There will be no service.
After college, he worked for the RCA research labs in Prince ton, N.J.
He was on the NBC research team that developed the first television sets, said his friend and brother-in-law, Harold Bowen of Jefferson County.
Inslee moved to Colorado and decided to go into sales of cleaning products.
“Of all his many talents, sales was not one of them,” said his wife, Dori Marx.
He worked as a systems analyst for Storage Technology at Broomfield.
“He was a genius and delved into whatever interested him to the nth degree,” Bowen said. “But he was totally unpretentious.”
Always inquisitive, Inslee was 5 years old when he completely took apart a toilet in a New York City hotel. His parents had been out for the evening, and his father insisted he put the toilet back together.
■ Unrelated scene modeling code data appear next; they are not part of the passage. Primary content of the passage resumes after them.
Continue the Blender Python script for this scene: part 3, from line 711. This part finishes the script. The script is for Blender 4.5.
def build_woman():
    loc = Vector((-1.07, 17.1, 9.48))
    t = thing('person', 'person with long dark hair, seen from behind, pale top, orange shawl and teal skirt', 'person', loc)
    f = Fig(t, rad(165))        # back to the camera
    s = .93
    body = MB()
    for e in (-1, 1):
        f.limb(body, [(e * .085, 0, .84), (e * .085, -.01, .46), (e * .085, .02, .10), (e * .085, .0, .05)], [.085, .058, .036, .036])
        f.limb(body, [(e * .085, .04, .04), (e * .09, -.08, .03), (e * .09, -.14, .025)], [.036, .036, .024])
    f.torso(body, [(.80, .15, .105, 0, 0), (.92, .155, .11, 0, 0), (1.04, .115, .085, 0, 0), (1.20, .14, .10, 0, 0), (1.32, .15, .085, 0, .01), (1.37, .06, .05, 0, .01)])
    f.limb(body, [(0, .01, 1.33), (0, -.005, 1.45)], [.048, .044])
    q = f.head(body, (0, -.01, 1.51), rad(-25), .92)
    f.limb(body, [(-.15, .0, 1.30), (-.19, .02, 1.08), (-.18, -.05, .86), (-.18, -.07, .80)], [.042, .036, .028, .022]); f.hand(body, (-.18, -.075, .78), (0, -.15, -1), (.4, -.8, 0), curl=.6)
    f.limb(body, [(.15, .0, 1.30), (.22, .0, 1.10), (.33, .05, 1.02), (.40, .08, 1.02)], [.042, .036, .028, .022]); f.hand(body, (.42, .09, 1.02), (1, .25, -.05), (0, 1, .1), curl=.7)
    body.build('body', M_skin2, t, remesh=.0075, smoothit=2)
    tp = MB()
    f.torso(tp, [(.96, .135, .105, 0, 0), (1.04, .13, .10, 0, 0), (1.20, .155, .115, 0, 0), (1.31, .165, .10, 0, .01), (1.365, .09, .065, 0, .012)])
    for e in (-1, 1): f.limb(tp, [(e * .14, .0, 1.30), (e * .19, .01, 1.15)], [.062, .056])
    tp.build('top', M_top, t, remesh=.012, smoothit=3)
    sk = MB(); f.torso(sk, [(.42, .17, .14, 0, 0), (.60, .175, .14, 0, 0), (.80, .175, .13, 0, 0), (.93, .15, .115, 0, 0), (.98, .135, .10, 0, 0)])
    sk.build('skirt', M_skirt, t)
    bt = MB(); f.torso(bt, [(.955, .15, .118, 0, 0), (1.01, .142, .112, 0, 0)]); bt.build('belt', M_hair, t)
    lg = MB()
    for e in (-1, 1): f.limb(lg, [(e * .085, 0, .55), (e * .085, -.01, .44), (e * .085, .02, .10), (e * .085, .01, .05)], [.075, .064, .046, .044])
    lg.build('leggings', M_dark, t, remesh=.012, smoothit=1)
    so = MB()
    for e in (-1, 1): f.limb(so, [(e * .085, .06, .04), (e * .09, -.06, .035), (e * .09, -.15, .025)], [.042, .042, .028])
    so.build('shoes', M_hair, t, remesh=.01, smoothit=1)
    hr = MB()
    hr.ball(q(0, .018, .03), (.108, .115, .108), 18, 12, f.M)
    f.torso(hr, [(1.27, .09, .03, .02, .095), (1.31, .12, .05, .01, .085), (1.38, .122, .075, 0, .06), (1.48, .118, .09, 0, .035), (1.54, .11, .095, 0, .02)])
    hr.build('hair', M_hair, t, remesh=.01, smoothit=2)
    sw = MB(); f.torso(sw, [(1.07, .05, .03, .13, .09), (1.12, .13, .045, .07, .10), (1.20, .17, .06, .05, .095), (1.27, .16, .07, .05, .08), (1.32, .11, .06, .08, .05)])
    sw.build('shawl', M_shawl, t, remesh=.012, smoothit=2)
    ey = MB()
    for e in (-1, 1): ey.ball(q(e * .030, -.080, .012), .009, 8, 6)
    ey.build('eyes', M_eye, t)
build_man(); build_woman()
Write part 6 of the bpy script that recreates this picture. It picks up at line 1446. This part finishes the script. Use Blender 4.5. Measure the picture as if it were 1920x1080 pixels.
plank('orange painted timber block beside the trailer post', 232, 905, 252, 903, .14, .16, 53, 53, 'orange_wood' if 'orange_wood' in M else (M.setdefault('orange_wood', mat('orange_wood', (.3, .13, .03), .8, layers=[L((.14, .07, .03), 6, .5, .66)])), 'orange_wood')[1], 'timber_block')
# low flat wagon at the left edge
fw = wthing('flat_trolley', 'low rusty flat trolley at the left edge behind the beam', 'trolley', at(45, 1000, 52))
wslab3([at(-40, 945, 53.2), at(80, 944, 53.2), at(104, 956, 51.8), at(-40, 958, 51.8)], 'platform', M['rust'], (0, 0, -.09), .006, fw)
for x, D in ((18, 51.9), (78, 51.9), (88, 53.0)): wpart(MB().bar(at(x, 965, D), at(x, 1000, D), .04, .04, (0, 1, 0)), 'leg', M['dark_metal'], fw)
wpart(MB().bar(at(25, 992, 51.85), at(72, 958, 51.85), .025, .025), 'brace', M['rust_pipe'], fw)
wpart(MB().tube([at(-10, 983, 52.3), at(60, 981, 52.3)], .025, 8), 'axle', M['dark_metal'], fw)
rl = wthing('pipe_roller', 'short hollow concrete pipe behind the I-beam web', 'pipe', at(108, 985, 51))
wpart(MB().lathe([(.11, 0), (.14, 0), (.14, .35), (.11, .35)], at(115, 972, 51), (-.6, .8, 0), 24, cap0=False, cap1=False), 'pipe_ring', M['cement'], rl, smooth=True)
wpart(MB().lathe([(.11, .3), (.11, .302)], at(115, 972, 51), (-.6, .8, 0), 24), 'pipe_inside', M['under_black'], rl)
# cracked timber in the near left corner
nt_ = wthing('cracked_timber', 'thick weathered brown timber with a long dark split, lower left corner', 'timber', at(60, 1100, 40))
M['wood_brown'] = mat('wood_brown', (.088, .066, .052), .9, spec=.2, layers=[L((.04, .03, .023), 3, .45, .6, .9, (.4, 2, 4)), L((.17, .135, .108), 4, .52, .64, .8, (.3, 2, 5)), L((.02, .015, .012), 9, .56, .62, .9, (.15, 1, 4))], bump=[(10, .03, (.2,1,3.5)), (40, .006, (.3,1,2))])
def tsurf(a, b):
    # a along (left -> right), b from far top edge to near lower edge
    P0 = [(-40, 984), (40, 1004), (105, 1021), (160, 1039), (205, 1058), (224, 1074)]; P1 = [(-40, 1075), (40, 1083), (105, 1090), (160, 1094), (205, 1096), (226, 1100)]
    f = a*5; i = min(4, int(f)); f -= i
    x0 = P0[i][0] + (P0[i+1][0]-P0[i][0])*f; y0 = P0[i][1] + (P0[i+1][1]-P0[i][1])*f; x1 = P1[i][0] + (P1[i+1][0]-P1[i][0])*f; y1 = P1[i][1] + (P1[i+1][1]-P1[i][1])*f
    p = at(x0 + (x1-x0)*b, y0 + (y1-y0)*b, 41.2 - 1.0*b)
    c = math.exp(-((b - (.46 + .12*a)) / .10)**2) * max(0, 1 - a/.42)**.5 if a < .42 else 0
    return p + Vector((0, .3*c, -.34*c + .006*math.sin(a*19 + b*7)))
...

He did.
Inslee was involved for 20 years with amateur theater when he and his wife attended Ascension Episcopal Church. He built and designed the sets and acted.
“He couldn’t carry a tune, but he sang anyway,” said his wife.
The Inslees got interested in the Eastern Plains “because I’m from Nebraska,” his wife said.
She wanted to find people interested in her paintings of the Plains. That led to a 20-year involvement with the town of Limon and its annual Limon Heritage Days. He was the barker, announcing the various events.
“He liked everything and had a childlike spirit” about life and learning, his wife said.
After the Inslees began attending North Presbyterian Church, Inslee taught English as a second language to Latinos and often helped with repairs at the church.
Inslee was an amateur photographer, played in a Balinese percussion group and wrote poetry, said his daughter, Lucile Williams of Aurora.
Even in his last days, he was studying geology “because he was interested in learning all kinds of things,” said his wife.
John A. Inslee was born on Aug. 21, 1929, in La Paz, Bolivia, where his American-born father, Joseph Inslee, was a mining engineer.
He went to boarding schools in Chile and New Hampshire.
He and his first wife, Elinor Pastore, had four children. They divorced, and in August 1974, he married Dori (Doris) Marx, an artist and chemist.
He earned a bachelor’s degree in electrical engineering at Yale University in Connecticut and a masters in the same field at Rutgers University in New Jersey.
In addition to his wife and daughter, he is survived by two other daughters: Mary Ann Facente of Baltimore and Catherine Inslee of Redwood, Calif., and a son, Joseph Inslee of Lancaster, Pa.